*REQUIRED TASK:*
Please output every line of the material as it stands, without the pictures.
* * *
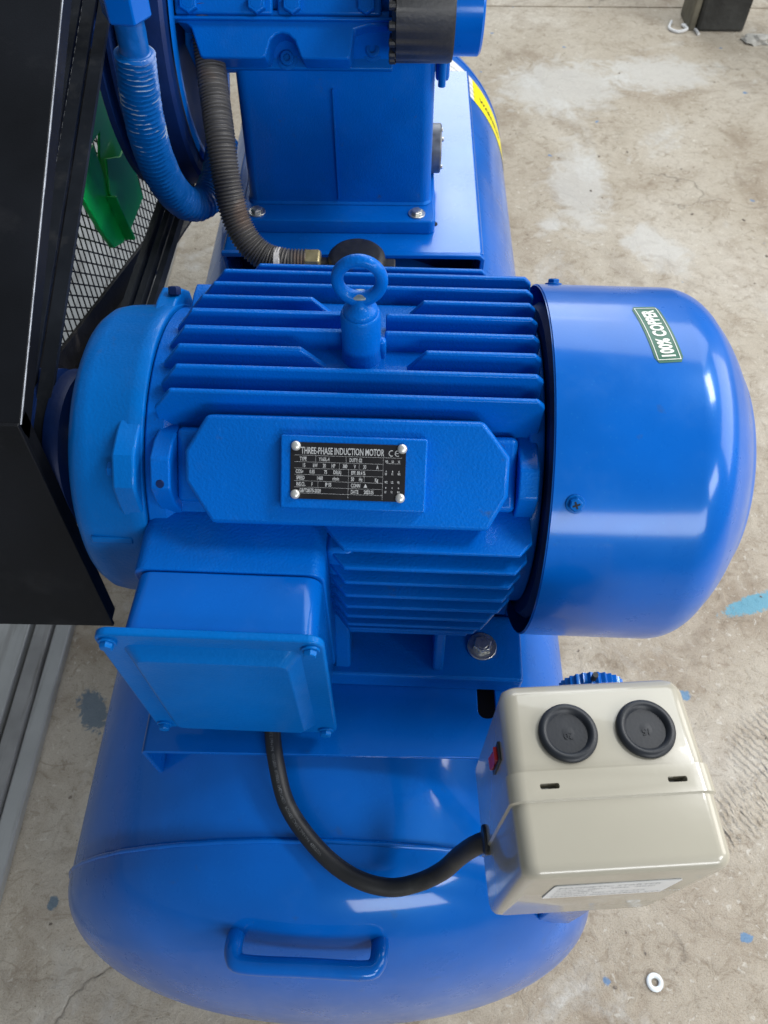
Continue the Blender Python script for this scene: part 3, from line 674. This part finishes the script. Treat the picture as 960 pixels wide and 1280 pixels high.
# terminal box: neck cast on the frame, box, lid
bm = loft([[(a, y, b) for a, b in rrect(-.203, -.050, -.120, .063, .012, 5)] for y in (-.07, -.169)]); obj('terminal_neck', bm, M_cast, mot, bevel=.0012)
obj('neck_side_web', box(-.051, -.028, -.145, -.09, -.06, .058), M_cast, mot, bevel=.005, seg=3)
rb = []
for y, g in ((-.170, 0), (-.172, .0005), (-.221, .0015)):
    rb.append([(a, y, b) for a, b in rrect(-.198-g, -.052+g, -.122, .061+g, .013, 5)])
tb = obj('terminal_box', loft(rb), M_sheet, mot, bevel=.0012)
lid = obj('lid', prism(rrect(-.2185, -.0450, -.1385, .0680, .012, 6), lambda a, b, t_: (a, t_, b), -.222, -.229), M_azure, tb, bevel=.0018, seg=3)
obj('raised_panel', loft([[(a, -.2285, b) for a, b in rrect(-.200, -.063, -.122, .052, .010, 5)], [(a, -.2385, b) for a, b in rrect(-.190, -.073, -.112, .042, .008, 5)]]), M_azure, tb, bevel=.0012)
for x, z in ((-.2085, .056), (-.0550, .056), (-.0550, -.128), (-.2085, -.128)):
    s = hexbolt('lid_screw', (x, -.229, z), (0, -1, 0), .0055, .0065, M_azure, tb, washer=.0072, rot=.4)
gl = obj('cable_gland', lathe([(-.158, .013), (-.150, .013), (-.150, .017), (-.138, .017), (-.120, .015)], 'Z', (-.107, -.190, 0), 24), M_rubber, mot, ang=30)
# feet
for s_ in (-1, 1):
    ft = obj('foot', prism([(-.205, -.172*1), (.135, -.172), (.135, -.100), (-.205, -.100)], lambda a, b, t_: (a, -s_*b, t_), -.158, -.130), M_cast, mot, bevel=.003, seg=3)
    for u in (-.165, .095):
        hexbolt('foot_bolt', (u, s_*-.137 if s_ == 1 else .137, -.130), (0, 0, 1), .0098, .0085, M_zinc, ft if False else mot, washer=.0150, rot=.3)
    for u0, u1 in ((-.190, -.176), (-.052, -.036), (.045, .056)):
        obj('foot_web', prism([(-.115, -.135), (-.165, -.131), (-.128, -.02), (-.08, -.02)], lambda a, b, t_: (t_, s_*a, b), u0, u1), M_cast, mot, bevel=.003, seg=3)
obj('foot_rail', box(-.205, .135, -.102, .102, -.158, -.146), M_dullblue, mot, bevel=.002)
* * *
*RESULT OF THE TASK:*
Continue the Blender Python script for this scene: part 3, from line 674. This part finishes the script. Treat the picture as 960 pixels wide and 1280 pixels high.
# terminal box: neck cast on the frame, box, lid
bm = loft([[(a, y, b) for a, b in rrect(-.203, -.050, -.120, .063, .012, 5)] for y in (-.07, -.169)]); obj('terminal_neck', bm, M_cast, mot, bevel=.0012)
obj('neck_side_web', box(-.051, -.028, -.145, -.09, -.06, .058), M_cast, mot, bevel=.005, seg=3)
rb = []
for y, g in ((-.170, 0), (-.172, .0005), (-.221, .0015)):
    rb.append([(a, y, b) for a, b in rrect(-.198-g, -.052+g, -.122, .061+g, .013, 5)])
tb = obj('terminal_box', loft(rb), M_sheet, mot, bevel=.0012)
lid = obj('lid', prism(rrect(-.2185, -.0450, -.1385, .0680, .012, 6), lambda a, b, t_: (a, t_, b), -.222, -.229), M_azure, tb, bevel=.0018, seg=3)
obj('raised_panel', loft([[(a, -.2285, b) for a, b in rrect(-.200, -.063, -.122, .052, .010, 5)], [(a, -.2385, b) for a, b in rrect(-.190, -.073, -.112, .042, .008, 5)]]), M_azure, tb, bevel=.0012)
for x, z in ((-.2085, .056), (-.0550, .056), (-.0550, -.128), (-.2085, -.128)):
    s = hexbolt('lid_screw', (x, -.229, z), (0, -1, 0), .0055, .0065, M_azure, tb, washer=.0072, rot=.4)
gl = obj('cable_gland', lathe([(-.158, .013), (-.150, .013), (-.150, .017), (-.138, .017), (-.120, .015)], 'Z', (-.107, -.190, 0), 24), M_rubber, mot, ang=30)
# feet
for s_ in (-1, 1):
    ft = obj('foot', prism([(-.205, -.172*1), (.135, -.172), (.135, -.100), (-.205, -.100)], lambda a, b, t_: (a, -s_*b, t_), -.158, -.130), M_cast, mot, bevel=.003, seg=3)
    for u in (-.165, .095):
        hexbolt('foot_bolt', (u, s_*-.137 if s_ == 1 else .137, -.130), (0, 0, 1), .0098, .0085, M_zinc, ft if False else mot, washer=.0150, rot=.3)
    for u0, u1 in ((-.190, -.176), (-.052, -.036), (.045, .056)):
        obj('foot_web', prism([(-.115, -.135), (-.165, -.131), (-.128, -.02), (-.08, -.02)], lambda a, b, t_: (t_, s_*a, b), u0, u1), M_cast, mot, bevel=.003, seg=3)
obj('foot_rail', box(-.205, .135, -.102, .102, -.158, -.146), M_dullblue, mot, bevel=.002)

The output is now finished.